DIRECTIONS FOR THIS TASK: Omit every picture, and retype the lines that run from the beginning of the data below through the line containing "SC.cycles.max_bounces = 8;", inclusive.

* START COLLECTED MATERIAL *

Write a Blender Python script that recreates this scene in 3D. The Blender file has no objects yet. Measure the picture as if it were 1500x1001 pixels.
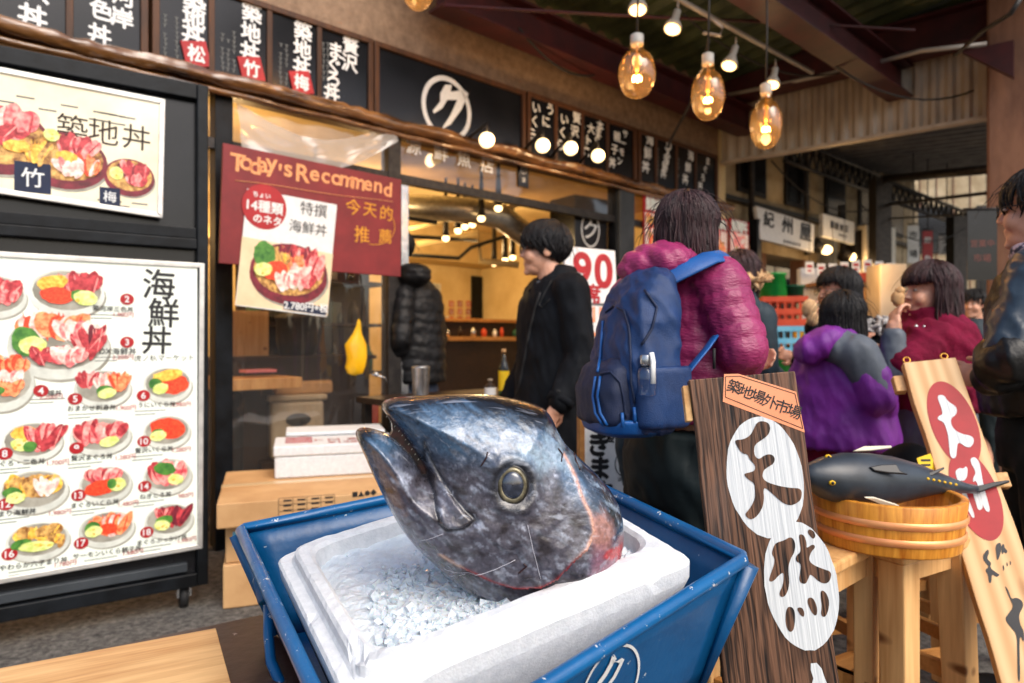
import bpy, bmesh, math, random
import numpy as np
from mathutils import Vector, Matrix, noise
from mathutils.geometry import delaunay_2d_cdt
random.seed(11)
SC = bpy.context.scene
COL = SC.collection
RAD = math.radians

# ------------------------------------------------------------------ camera, sky, sun, exposure
FPX, CAMH = 1000.0, 1.2                       # focal length in photo pixels (1500 wide), camera height
cd = bpy.data.cameras.new('camera'); cam = bpy.data.objects.new('camera', cd); COL.objects.link(cam)
cam.location = (0, 0, CAMH); cam.rotation_euler = (RAD(90), 0, 0)
cd.sensor_width = 36; cd.lens = 24; cd.clip_start = 0.02; cd.clip_end = 500
cd.dof.use_dof = True; cd.dof.focus_distance = 1.22; cd.dof.aperture_fstop = 3.6
SC.camera = cam
SUN_EL, SUN_AZ = 46, 142                       # overcast, behind the camera and to its right
wd = bpy.data.worlds.new('World'); SC.world = wd; wd.use_nodes = True
nt = wd.node_tree; bg = nt.nodes['Background']
sky = nt.nodes.new('ShaderNodeTexSky'); sky.sky_type = 'NISHITA'; sky.sun_disc = False
sky.sun_elevation = RAD(SUN_EL); sky.sun_rotation = RAD(SUN_AZ); sky.air_density = 1.0; sky.dust_density = 4.0; sky.ozone_density = 1.0
nt.links.new(sky.outputs[0], bg.inputs[0]); bg.inputs[1].default_value = 0.15
sd = bpy.data.lights.new('sun', 'SUN'); sd.energy = 1.2; sd.angle = RAD(45); sd.color = (1, .96, .9)
so = bpy.data.objects.new('sun', sd); COL.objects.link(so)
so.rotation_euler = (RAD(90 - SUN_EL), 0, RAD(180 - SUN_AZ))
SC.view_settings.view_transform = 'Standard'; SC.view_settings.look = 'None'
SC.view_settings.exposure = 0.56; SC.view_settings.gamma = 1
SC.cycles.max_bounces = 8; SC.cycles.transparent_max_bounces = 16; SC.cycles.caustics_reflective = False; SC.cycles.caustics_refractive = False

# ------------------------------------------------------------------ helpers
def V(*a): return Vector(a)
def ray(u, v): return Vector(((u - 750) / FPX, 1, -(v - 500) / FPX))
def P(u, v, d): return ray(u, v) * d + Vector((0, 0, CAMH))
def lin(c): return tuple((x / 12.92 if x <= .04045 else ((x + .055) / 1.055) ** 2.4) for x in c)
def rgb(r, g, b): return lin((r / 255, g / 255, b / 255))

class Frame:
    """origin o and axes x, y, z (z = out of the surface)"""
    def __init__(s, o, x, y, z=None):
        s.o = Vector(o); s.x = Vector(x).normalized(); y = Vector(y)
        s.y = (y - s.x * y.dot(s.x)).normalized(); s.z = s.x.cross(s.y) if z is None else Vector(z)
    def at(s, a, b, c=0): return s.o + s.x * a + s.y * b + s.z * c
    def mat(s):
        return Matrix(((s.x[0], s.y[0], s.z[0], s.o[0]), (s.x[1], s.y[1], s.z[1], s.o[1]), (s.x[2], s.y[2], s.z[2], s.o[2]), (0, 0, 0, 1)))
    def loc(s, p): d = Vector(p) - s.o; return (d.dot(s.x), d.dot(s.y), d.dot(s.z))
    def hit(s, u, v, c=0):
        r = ray(u, v); o = Vector((0, 0, CAMH)); q = s.o + s.z * c
        t = (q - o).dot(s.z) / r.dot(s.z); p = o + r * t
        a = s.loc(p); return (a[0], a[1])
WORLD = Frame((0, 0, 0), (1, 0, 0), (0, 1, 0))
def fr_yaw(loc, yaw): return Frame(loc, (math.cos(yaw), math.sin(yaw), 0), (-math.sin(yaw), math.cos(yaw), 0))

WM = {}
def tag(o, label=None, cat=None, group=None, kind=None):
    for k, v in (('label', label), ('category', cat), ('group', group), ('kind', kind)):
        if v: o[k] = v
    return o
def thing(name, label, cat, loc=(0, 0, 0), group=None, frame=None, kind=None):
    o = bpy.data.objects.new(name, None); COL.objects.link(o)
    m = frame.mat() if frame else Matrix.Translation(Vector(loc))
    o.matrix_world = m; WM[o.name] = m.copy(); o.empty_display_size = .1
    return tag(o, label, cat, group, kind)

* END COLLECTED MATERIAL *

SOLUTION BELOW:
Write a Blender Python script that recreates this scene in 3D. The Blender file has no objects yet. Measure the picture as if it were 1500x1001 pixels.
import bpy, bmesh, math, random
import numpy as np
from mathutils import Vector, Matrix, noise
from mathutils.geometry import delaunay_2d_cdt
random.seed(11)
SC = bpy.context.scene
COL = SC.collection
RAD = math.radians

# ------------------------------------------------------------------ camera, sky, sun, exposure
FPX, CAMH = 1000.0, 1.2                       # focal length in photo pixels (1500 wide), camera height
cd = bpy.data.cameras.new('camera'); cam = bpy.data.objects.new('camera', cd); COL.objects.link(cam)
cam.location = (0, 0, CAMH); cam.rotation_euler = (RAD(90), 0, 0)
cd.sensor_width = 36; cd.lens = 24; cd.clip_start = 0.02; cd.clip_end = 500
cd.dof.use_dof = True; cd.dof.focus_distance = 1.22; cd.dof.aperture_fstop = 3.6
SC.camera = cam
SUN_EL, SUN_AZ = 46, 142                       # overcast, behind the camera and to its right
wd = bpy.data.worlds.new('World'); SC.world = wd; wd.use_nodes = True
nt = wd.node_tree; bg = nt.nodes['Background']
sky = nt.nodes.new('ShaderNodeTexSky'); sky.sky_type = 'NISHITA'; sky.sun_disc = False
sky.sun_elevation = RAD(SUN_EL); sky.sun_rotation = RAD(SUN_AZ); sky.air_density = 1.0; sky.dust_density = 4.0; sky.ozone_density = 1.0
nt.links.new(sky.outputs[0], bg.inputs[0]); bg.inputs[1].default_value = 0.15
sd = bpy.data.lights.new('sun', 'SUN'); sd.energy = 1.2; sd.angle = RAD(45); sd.color = (1, .96, .9)
so = bpy.data.objects.new('sun', sd); COL.objects.link(so)
so.rotation_euler = (RAD(90 - SUN_EL), 0, RAD(180 - SUN_AZ))
SC.view_settings.view_transform = 'Standard'; SC.view_settings.look = 'None'
SC.view_settings.exposure = 0.56; SC.view_settings.gamma = 1
SC.cycles.max_bounces = 8; SC.cycles.transparent_max_bounces = 16; SC.cycles.caustics_reflective = False; SC.cycles.caustics_refractive = False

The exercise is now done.